While at first glance it may seem like just another Twilight-inspired teen paranormal romance, MTV’s Teen Wolf is a surprise on numerous fronts, most of all for having what many fans believe to be one of the most progressive examples of sexual politics on any show currently airing. The show is not without its blatant fanservice, however, and endless shots of shirtless boys and teen makeouts have garnered it a huge fanbase of all ages, and it had an especially good shot at winning best summer show at this year’s Teen Choice Awards, which were handed out last night.
When the time came to give out the main prize, though, the show apparently skipped the entire category, leaving both MTV crew and members of the show’s cast totally confused, and sending fans to Tumblr in waves of outrage.

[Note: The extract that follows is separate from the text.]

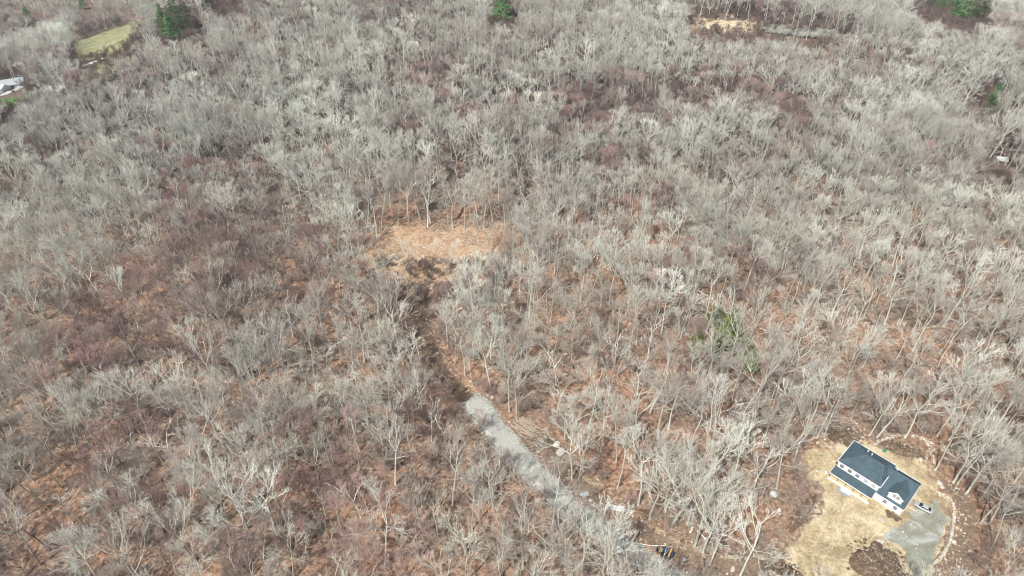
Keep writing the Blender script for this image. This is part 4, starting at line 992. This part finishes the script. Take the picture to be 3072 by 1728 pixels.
def fill(n_try, x0, x1, y0, y1, r, margin=260):
    for _ in range(n_try):
        x = rt.uniform(x0, x1); y = rt.uniform(y0, y1)
        px, py, dep = proj(x, y, hgt(x, y)); pt = proj(x, y, hgt(x, y)+26)
        if px < -margin or px > 3072+margin or pt[1] > 1728+150 or py < -60: continue
        rr = r*(1+.25*noise.noise(Vector((x*.02, y*.02, 5))))
        if math.hypot(x-95, y-115) < 75: rr *= 1.25
        if near(x, y, rr): continue
        k = noise.noise(Vector((x*.013, y*.013, 9)))+rt.uniform(-.35, .35); q = rt.random()
        if q < .04: kind = 'snag'
        elif q < .20: kind = 'slim'
        elif k > .27: kind = 'maple'
        elif k > -.12: kind = 'tall'
        else: kind = 'oak'
        if y < 260 and x > -20 and kind in ('oak', 'maple') and rt.random() < .72: kind = rt.choice(('tall', 'slim'))
        elif y < 300 and kind == 'oak' and rt.random() < .35: kind = 'slim'
        pr = rt.choice(KI[kind]); s = rt.uniform(.62, 1.04)
        if not open_ok(x, y, 26*s, 4.5, rt): continue
        put(x, y, pr, s)
fill(30000, -260, 260, 40, 330, 5.2)
fill(46000, -560, 560, 300, 700, 6.0)
fill(34000, -1000, 1000, 560, 1300, 7.2)
print('trees', len(TREES))

# ---- the trees that show largest: objects of their own; the rest one forest
info = []
for i, (x, y, k, s, a) in enumerate(TREES):
    z = hgt(x, y); b0 = proj(x, y, z); m0 = proj(x, y, z+17*s); t0 = proj(x, y, z+25*s)
    vis = -20 < m0[0] < 3092 and -20 < m0[1] < 1740 or (0 < b0[0] < 3072 and 0 < b0[1] < 1728)
    info.append((i, b0, t0, vis))
cand = [q for q in info if q[3]]
cand.sort(key=lambda q: q[1][2]/(TREES[q[0]][3]*(.8 if SPEC[TREES[q[0]][2]]['kind'] in ('oak', 'maple') else 1.15)))
own = [q[0] for q in cand[:298]]; owns = set(own)
LAND = [((1585, 1290), 'the log pile'), ((1676, 1345), 'the two pale boulders'), ((1404, 1190), 'the gravel track end'), ((1850, 1527), 'the white pipes'), ((2000, 1664), 'the track loader'), ((2321, 1483), 'the grey oval boulder'),
        ((2530, 1302), 'the left rear soil mound'), ((2712, 1345), 'the right rear soil mound'), ((2850, 1540), 'the stone retaining wall'), ((1540, 1370), 'the gravel track bend'), ((1755, 1484), 'the concrete tank cover'), ((2770, 1527), 'the silver sedan'), ((2480, 1415), 'the porch corner')]
ORD = ['nearest', 'second nearest', 'third nearest', 'fourth nearest', 'fifth nearest', 'sixth nearest', 'seventh nearest', 'eighth nearest']
labels = {}
byl = {}
for i in own:
    b0 = proj(TREES[i][0], TREES[i][1], hgt(*TREES[i][:2])); best = min(LAND, key=lambda l: math.hypot(l[0][0]-b0[0], l[0][1]-b0[1])); dd = math.hypot(best[0][0]-b0[0], best[0][1]-b0[1])
    if dd < 190:
        sd_ = ('left of', 'right of')[b0[0] > best[0][0]] if abs(b0[0]-best[0][0]) > abs(b0[1]-best[0][1]) else ('above', 'below')[b0[1] > best[0][1]]
        byl.setdefault((best[1], sd_), []).append((dd, i))
for (nm, sd_), lst in byl.items():
    lst.sort()
    for r_, (dd, i) in enumerate(lst[:8]): labels[i] = '%s bare tree, %s trunk %s %s' % (SPEC[TREES[i][2]]['look'], ORD[r_], sd_, nm)
grid = {}
for i in own:
    if i in labels: continue
    x, y, k, s, a = TREES[i]; m0 = proj(x, y, hgt(x, y)+18*s); fx, fy = m0[0]/3072, m0[1]/1728
    col = ('far left', 'left', 'centre left', 'centre right', 'right', 'far right')[max(0, min(5, int(fx*6)))]
    row = 'bottom edge' if fy > .90 else 'lowest quarter' if fy > .78 else 'lower half' if fy > .66 else 'middle band'
    grid.setdefault((SPEC[k]['look'], col, row), []).append((m0[0], i))
for (look, col, row), lst in grid.items():
    lst.sort()
    for r_, (_, i) in enumerate(lst):
        wd = '' if len(lst) == 1 else (', the more leftward one', ', the more rightward one')[r_] if len(lst) == 2 else ', leftmost such' if r_ == 0 else ', rightmost such' if r_ == len(lst)-1 else ', %s such from the left' % ('second', 'third', 'fourth', 'fifth', 'sixth', 'seventh', 'eighth', 'ninth')[min(7, r_-1)]
        labels[i] = '%s bare tree, %s of %s%s' % (look, col, row, wd)
for i in own:
    x, y, k, s, a = TREES[i]; S = SPEC[k]; dead = S['kind'] == 'snag'
    e = empty('dead_tree' if dead else 'bare_tree', (x, y, hgt(x, y)), a, label=labels[i], cat='dead tree' if dead else 'tree', group='dead trees in the winter forest' if dead else 'bare trees of the winter forest')
    e.scale = (s, s, s*1.02)
    obj('trunk', S['trunk'], e); obj('crown', S['crown'], e)
rest = [TREES[i] for i in range(len(TREES)) if i not in owns]
protos = bpy.data.collections.new('forest_prototypes')
for i, s in enumerate(SPEC):
    o = bpy.data.objects.new('forest_tree_%02d' % i, s['joined']); protos.objects.link(o)
def scatter_object(name, pts, label, cat):
    me = bpy.data.meshes.new(name); me.from_pydata([(x, y, hgt(x, y)) for x, y, k, s, a in pts], [], [])
    at = me.attributes.new('proto', 'INT', 'POINT'); at.data.foreach_set('value', np.array([p[2] for p in pts], dtype=np.int32))
    at = me.attributes.new('size', 'FLOAT', 'POINT'); at.data.foreach_set('value', np.array([p[3] for p in pts], dtype=np.float32))
    at = me.attributes.new('spin', 'FLOAT_VECTOR', 'POINT'); at.data.foreach_set('vector', np.array([(rt.gauss(0, .03), rt.gauss(0, .03), p[4]) for p in pts], dtype=np.float32).ravel())
    o = tag(obj(name, me), label, cat, kind='stuff')
    ng = bpy.data.node_groups.new(name, 'GeometryNodeTree')
    ng.interface.new_socket('Geometry', in_out='INPUT', socket_type='NodeSocketGeometry'); ng.interface.new_socket('Geometry', in_out='OUTPUT', socket_type='NodeSocketGeometry')
    gi = ng.nodes.new('NodeGroupInput'); go = ng.nodes.new('NodeGroupOutput'); iop = ng.nodes.new('GeometryNodeInstanceOnPoints')
    ci = ng.nodes.new('GeometryNodeCollectionInfo'); ci.inputs['Collection'].default_value = protos; ci.inputs['Separate Children'].default_value = True; ci.inputs['Reset Children'].default_value = True
    def na(nm, ty):
        n = ng.nodes.new('GeometryNodeInputNamedAttribute'); n.data_type = ty; n.inputs['Name'].default_value = nm; return n.outputs['Attribute']
    ng.links.new(gi.outputs[0], iop.inputs['Points']); ng.links.new(ci.outputs[0], iop.inputs['Instance']); iop.inputs['Pick Instance'].default_value = True
    ng.links.new(na('proto', 'INT'), iop.inputs['Instance Index'])
    er = ng.nodes.new('FunctionNodeEulerToRotation'); ng.links.new(na('spin', 'FLOAT_VECTOR'), er.inputs[0]); ng.links.new(er.outputs[0], iop.inputs['Rotation'])
    ng.links.new(na('size', 'FLOAT'), iop.inputs['Scale']); ng.links.new(iop.outputs[0], go.inputs[0])
    md_ = o.modifiers.new('scatter', 'NODES'); md_.node_group = ng
    return o
scatter_object('forest', rest, 'dense bare winter forest of grey and reddish trees reaching to the top', 'forest')
# understory brush
BR = []
for _ in range(110):
    px_, py_ = rt.uniform(1080, 1540), rt.uniform(790, 920)
    x, y = P(px_, py_); BR.append((x, y, rt.choice(KI['brush']), rt.uniform(.35, .9), rt.uniform(0, 6.28)))
def brush(n, x0, x1, y0, y1, thr=-.15):
    for _ in range(n):
        x = rt.uniform(x0, x1); y = rt.uniform(y0, y1); px, py, dep = proj(x, y, hgt(x, y))
        if px < -150 or px > 3222 or py > 1850 or py < -40: continue
        if noise.noise(Vector((x*.025, y*.025, 2)))+rt.uniform(-.4, .4) < thr: continue
        ok = True
        for poly, mg_ in NOTREE:
            if poly is BOG: continue
            if inside((x, y), poly): ok = False; break
        if not ok: continue
        for poly, prob in KEEP_PX[:10]+KEEP_PX[-1:]+[([(2290, 1440), (2350, 1440), (2350, 1520), (2290, 1520)], 1.0), ([(-60, 240), (90, 232), (90, 320), (-60, 340)], .9)]:
            if inside((px, py-15), poly) and rt.random() < prob: ok = False; break
        if ok: BR.append((x, y, rt.choice(KI['sapling'] if y < 300+rt.uniform(-60, 30) else KI['brush']), rt.uniform(.45, 1.2), rt.uniform(0, 6.28)))
brush(4600, -260, 260, 70, 250); brush(7500, -330, 330, 250, 400, -.35); brush(15000, -560, 560, 330, 700, -.6)
for _ in range(650):
    xs = [q[0] for q in BOG]; ys = [q[1] for q in BOG]; x = rt.uniform(min(xs), max(xs)); y = rt.uniform(min(ys), max(ys))
    if inside((x, y), BOG): BR.append((x, y, rt.choice(KI['shrub']), rt.uniform(.4, 1.0), rt.uniform(0, 6.28)))
for i in range(150):
    k_ = rt.randrange(len(REED_EDGE)); a_, b_e = REED_EDGE[k_], REED_EDGE[(k_+1) % len(REED_EDGE)]; q_ = rt.random()
    x, y = a_[0]+(b_e[0]-a_[0])*q_+rt.gauss(0, 2.5), a_[1]+(b_e[1]-a_[1])*q_+rt.gauss(0, 4)
    BR.append((x, y, rt.choice(KI['shrub']+KI['brush']), rt.uniform(.3, .8), rt.uniform(0, 6.28)))
print('brush', len(BR), 'faces', [len(q['joined'].polygons) for q in SPEC])
scatter_object('undergrowth', BR, 'brown leafless brush and saplings under the forest trees', 'undergrowth')
# sticks and fallen twigs on the forest floor
def sticks():
    B = MB()
    for _ in range(9000):
        x = rt.uniform(-190, 230); y = rt.uniform(80, 330)
        if inside((x, y), YARD) or inside((x, y), TRACK): continue
        a = rt.uniform(0, 6.283); L = rt.uniform(.4, 2.2); z = hgt(x, y)+.05; r_ = rt.uniform(.015, .05)
        p0 = Vector((x, y, z)); p1 = Vector((x+math.cos(a)*L*.5, y+math.sin(a)*L*.5, z+.12)); p2 = Vector((x+math.cos(a+.12)*L, y+math.sin(a+.12)*L, z+.02))
        tri_tube(B, [p0, p1, p2], [r_, r_*.8, r_*.4])
    for _ in range(900):
        x, y = P(rt.uniform(1090, 1520), rt.uniform(680, 870)); a = rt.gauss(.3, 1); L = rt.uniform(.4, 1.8); z = hgt(x, y)+.08; r_ = rt.uniform(.03, .09)
        tri_tube(B, [Vector((x, y, z)), Vector((x+math.cos(a)*L, y+math.sin(a)*L, z+.1))], [r_, r_*.6])
    tag(B.build('deadwood', M['bark_pale']), 'pale fallen sticks and branches on the leaf litter', 'deadwood', kind='stuff')
sticks()

# ------------------------------------------------------------------ haze: the air itself, one closed even box
def haze():
    m = bpy.data.materials.new('haze_air'); m.use_nodes = True; t = m.node_tree
    t.nodes.remove(t.nodes['Principled BSDF']); v = t.nodes.new('ShaderNodeVolumePrincipled')
    v.inputs['Color'].default_value = (.78, .88, .92, 1); v.inputs['Density'].default_value = .00017; v.inputs['Anisotropy'].default_value = .2
    t.links.new(v.outputs[0], t.nodes['Material Output'].inputs['Volume'])
    tag(MB().box(-3700, 3700, -1300, 4900, -75, 172).build('haze', m), 'thin pale air over the whole forest', 'haze', kind='stuff')
haze()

Though Zap2It reported late last night that the show had taken the surfboard in its category, Choice Summer TV Show, the cast actually in attendance at the awards missed the memo.
Ordinarily, this might be just another awards show, but for many Teen Wolf fans, the stakes were much higher than whether or not the show picked up a TCA. During its promos for the categories in which the show was nominated, MTV explicitly courted the huge fanbase for Sterek—Derek/Stiles, a non-canonical slash (queer) relationship that is far and away the fandom’s juggernaut pairing. Tipping its hat to fans who ship the pairing—“shipping” is the universal term for wanting two characters to get together—MTV filmed the actors who play Derek and Stiles literally cuddling on a boat and encouraging fans to vote for the show. The ploy was echoed strongly at Comic Con, where actor Tyler Hoechlin declared there was a 50/50 chance that the pairing could become canon. Many fans felt the implication was clear: If enough fans supported the show at the Teen Choice Awards, they could create a kind of marketing blitz for the pairing they love to become reality.

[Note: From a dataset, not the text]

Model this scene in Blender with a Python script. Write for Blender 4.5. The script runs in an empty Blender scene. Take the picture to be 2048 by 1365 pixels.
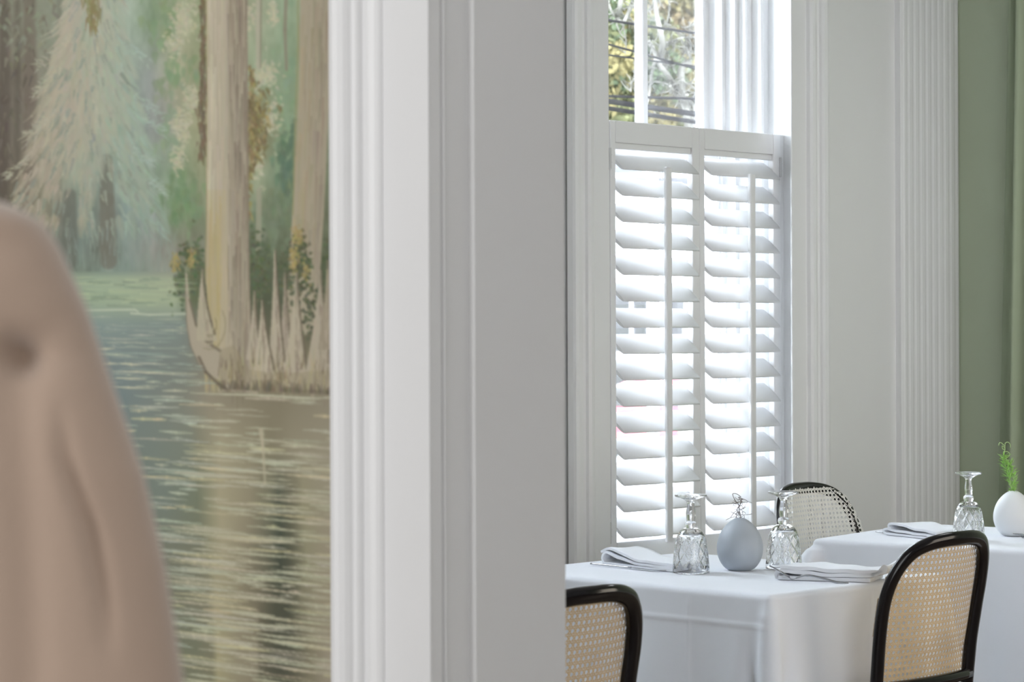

Teen Wolf is already the first show to ever openly court a slash fanbase, much less use it in marketing materials. And if Sterek does become canon, it would be the first time a non-canonical slash pairing that has ever made its way onto a show purely by virtue of being overwhelmingly popular among viewers.
For fans like saucery on Tumblr, Teen Wolf represents a huge potential milestone for equality in mainstream media. “I’ve been in many fandoms, over the years,” saucery wrote a week before the TCAs. “[I]n many of them, I’ve been queer-baited, and in many others, my existence as a slash fan wasn’t acknowledged, at all. But this? Is the first time in my entire fannish life, in more than a decade, that I’ve actually felt my slash OTP [one true pairing] might become canon.”
Still other fans feel that hinging Sterek’s success or failure as a representative queer pairing around its popularity is a dangerous thing: One Teen Wolf fan told the Daily Dot anonymously that if Sterek becomes canon purely through pandering to fans, rather than through organically arising on the show, it will create more problems than it solves.
Yet fans’ primary worry last night was not that the queer relationship would be mishandled by MTV, but that Teen Wolf failing to win at the Teen Choice Awards would sink Sterek as a canonical ship before it ever launched. “My whole dash is full of TCA hate and Sterek fandom having a meltdown,” wrote one fan.
As for MTV, they seemed to have a clear idea of the kind of mass-market potential—and the power—that resided in Teen Wolf’s slash fanbase. When questioned about whether TW fans should direct their outrage at the TCA for overlooking the show’s category, the network quipped, “Unleash the beast.”